Jorge Riechmann y Joel Tickner (coords) Ed. Icaria Más Madera. Barcelona 2002. 158 pág. Coeditado por Greenpeace, la Fundación Ecología y Desarrollo, el Lowell Center for Sustainable Production de la Universidad Lowell de Massachussetts EE.UU. e ISTAS-CCOO.
Tal como señala Riechmann en su introducción al volumen -«Un principio para reorientar las relaciones de la humanidad con la biosfera »- nos encontramos ante un debate moral- político nada marginal. Consultoras multinacionales como Wirthlin Worldwide y Nichols-Dezenhall Communications Management Group sostienen que el principio de precaución representa al mismo tiempo una seria amenaza contra la ciencia rectamente entendida (es decir, entendida como la entienden los grupos de poder: como palanca decisiva para la obtención incontrolada de los mayores beneficios), el comercio mundial, la libertad de los consumidores y el progreso tecnológico. Empero, no sólo el poder multinacional es anti-precaución. Riechmann nos indica que en un artículo publicado por Henry I. Miller y Gregory Conko en la revista científica Nature biotechnology (19 abril 2001, pp.302-303) se sostiene que este principio, que para los autores no es sólo antitecnológico sino liberticida, trata acerca de cómo un minoritario y, por supuesto, violento grupo de radicales trasnochados quiere imponer su irracional forma de vida al resto de los pobladores de nuestro descuidado planeta.
Pero, ¿en qué consiste este principio de precaución que tanta alarma causa entre instancias del poder económico y científico- tecnológico? Si desde un enfoque productivista desaforado resulta comercializable cualquier producto mientras no se demuestre positivamente su nocividad (y «demostrar» aquí suele significar la quimera de una demostración sin duda concebible), desde la óptica de los defensores de este principio moral-político «sólo deberían comercializarse productos de los que sepamos, con razonable certeza (no con una imposible certidumbre total), que no son nocivos» (p.8). Sólo en las situaciones en las que no dispusiéramos de alternativas, sería aceptable la distribución de productos potencialmente peligrosos siempre y cuando la comunidad ciudadana decidiera aceptar los riesgos de su uso.

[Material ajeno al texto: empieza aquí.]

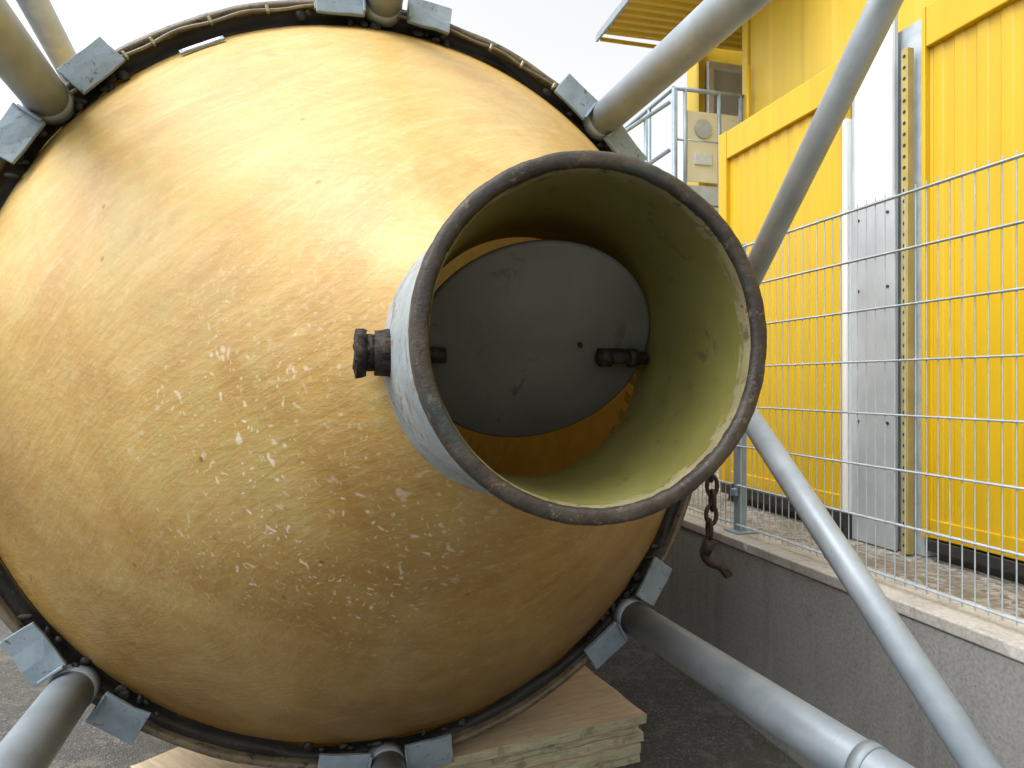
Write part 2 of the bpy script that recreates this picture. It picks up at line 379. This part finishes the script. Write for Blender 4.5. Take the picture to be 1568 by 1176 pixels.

En el principio de precaución se recogen, además de la introducción y epílogo de Riechmann, seis trabajos centrados en esta importante cuestión: las declaraciones de Wingspread (de enero de 1998) y de Lowell (diciembre de 2001); un excelente trabajo de Joel Tickner, el otro coordinador del volumen; una aportación de Greenpeace sobre el principio y la evaluación de riesgo; un trabajo colectivo sobre el principio en el ámbito de las ciencias ambientales y, finalmente, una propuesta procesual en seis etapas para la aplicación del principio debida a Tickner, Carolyn Raffensperger y Nancy Myers. En la sucinta y excelente aportación «El principio de precaución en las ciencias ambientales» se recogen tres ejemplos ilustrativos -los teléfonos móviles en los aviones, plaguicidas en las escuelas y juguetes de PVC (pp.106-111)- que sin duda no deberían pasar desapercibidos al lector.
Estamos sin duda ante una batalla política de ideas y de hechos de enorme calado. El mismo Riechmann señala una posible estrategia de los grupos multinacionales y de sus intelectuales orgánicos: dado que es demasiado tarde para redefinir el principio de manera favorable a esas corporaciones industriales, los think tanks del capitalismo globalizado posiblemente recomienden adherirse únicamente a un imposible enfoque precautorio totalmente comprobado en los hechos y poner el acento en la distinción entre interpretaciones razonables y lunáticas (esto es, extremistas o radicales en su abyecto lenguaje). Así, pues, se abre una línea de lectura «razonable» del principio acorde con el más irresponsable productivismo al servicio de los grandes poderes y su abultada cuenta de resultados. De nuevo aquí, como en tantas otras ocasiones, vale la pena no olvidar la sentencia del Tentetieso de Alicia a través del espejo: yo, el poder, fijo el verdadero y único sentido de las palabras. Como (casi) siempre, de nosotros depende que esta sentencia ‘irrefutable’ de los poderes sea falsada. Hay urgencia en ello, porque de lo que se trata no es de detener el bienestar de todos los humanes -y «todos» debería remitir a todos- sino de evitar riesgos suicidas, nunca voluntariamente contraídos por las poblaciones afectadas.